Whereas relativity and quantum mechanics, the pillars of theoretical physics, work in a Universe where mass and gravity can be ignored, they are incompatible in the first moments of time when gravity was overwhelming.

We see hints of a unified theory, but what it is and how the structures that led to the particles and forces that moulded us are still perceived only vaguely.

Why are there three spatial dimensions; could there be more? If dimensions beyond our ken are revealed at the LHC this would be one of the greatest cultural shocks of all. Our theories work if everything is massless and flits around at the speed of light, yet if it were so we could not be here. How did mass emerge; what indeed is it?

We know how the seeds of normal matter emerged in the relatively cool afterglow of creation. However, it appears that “normal” matter is but 1 per cent of the whole; we are but flotsam on a sea of “dark matter”, whose existence has been inferred from theoretical cosmology but remains undetected. What that dark sea consists of, how it was formed, why there is any matter at all rather than a hellish ferment of radiation, are unknown.

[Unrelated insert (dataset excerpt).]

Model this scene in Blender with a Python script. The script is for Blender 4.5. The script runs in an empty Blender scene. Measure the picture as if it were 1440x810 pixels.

After that first billionth of a second, the material particles from which we are made, and the disparate forces that act on them, had become encoded into the fabric of the Universe. The events that led our Universe to win the lottery of life were decided earlier than this. Some of them we believe occurred in the epoch now within reach.

That is what the LHC promises to reveal. It will bring into sharp focus what are currently but vague shadows of possibility. What actually took place in that long-ago dawn, only nature knows. Soon humans will too.

Frank Close is Professor of Physics at the University of Oxford, and author of The Void (Oxford University Press)

edgarblythe
 
  1  
Reply Wed 3 Sep, 2008 03:42 pm
@Walter Hinteler,
I don't have the brain power or the education to understand all that this implies, but I eagerly await the discoveries.
edgarblythe
 
  2  
Reply Sun 7 Sep, 2008 08:21 pm
@edgarblythe,
Giving the thread a bump, because, I believe, the collider kicks off Wednsday.
spendius
 
  -1  
Reply Mon 8 Sep, 2008 02:08 pm
This might be worth a go if you can get it.

Google "BBC i-player". In their search box type Big Bang LHC Geneva and there's a nice 60 minute film, tastefully shot and with plenty of fireworks. I've seen it three times. It gets dafter each time.
0 Replies
 
Gargamel
 
  1  
Reply Mon 8 Sep, 2008 02:54 pm
Another opporunity to use my, "Hey, baby, since it's the end of the world and all.." pickup line!

Terrific!
0 Replies
 
littlek
 
  2  
Reply Mon 8 Sep, 2008 05:11 pm
I've never really gotten the doomsday worries. If the world ends in a way that is nearly instantaneous, painless and hassleless - why care? If we're gone, we're gone.

Hmmm.... edit.... I say that from a single-person with no kids point of view.
old europe
 
  3  
Reply Mon 8 Sep, 2008 05:15 pm
@littlek,
littlek wrote:
Hmmm.... edit.... I say that from a single-person with no kids point of view.


What would be different if you were married and had kids?
spendius
 
  2  
Reply Mon 8 Sep, 2008 05:48 pm
@old europe,
I wouldn't try to answer that if I was you littlek.
old europe
 
  1  
Reply Mon 8 Sep, 2008 05:58 pm
@spendius,
I wouldn't ask littlek something like that if I knew that you'd be listening, spendi....
0 Replies
 
Walter Hinteler
 
  1  
Reply Tue 9 Sep, 2008 12:01 am
@edgarblythe,
Thanks, edgar - meanwhile, some other threads about this were posted as well.
0 Replies
 
Walter Hinteler
 
  2  
Reply Wed 10 Sep, 2008 01:39 am
The big day has finally arrived.

Day of reckoning for Cern's mammoth machine
edgarblythe
 
  2  
Reply Wed 10 Sep, 2008 05:13 am
@Walter Hinteler,
They've turned the sucker on. Come on, protons. Let's see what you've got.
Walter Hinteler
 
  1  
Reply Wed 10 Sep, 2008 05:16 am
@edgarblythe,
The start went well as thought ...
0 Replies
 
dadpad
 
  1  
Reply Wed 10 Sep, 2008 06:26 am
Still here, the world didn"t end afterall.
0 Replies
 
nimh
 
  2  
Reply Wed 10 Sep, 2008 08:47 am
Bugger.
edgarblythe
 
  1  
Reply Wed 10 Sep, 2008 05:01 pm
@nimh,
I thought the end would come with the actual colliding of protons, rather than a test run or two.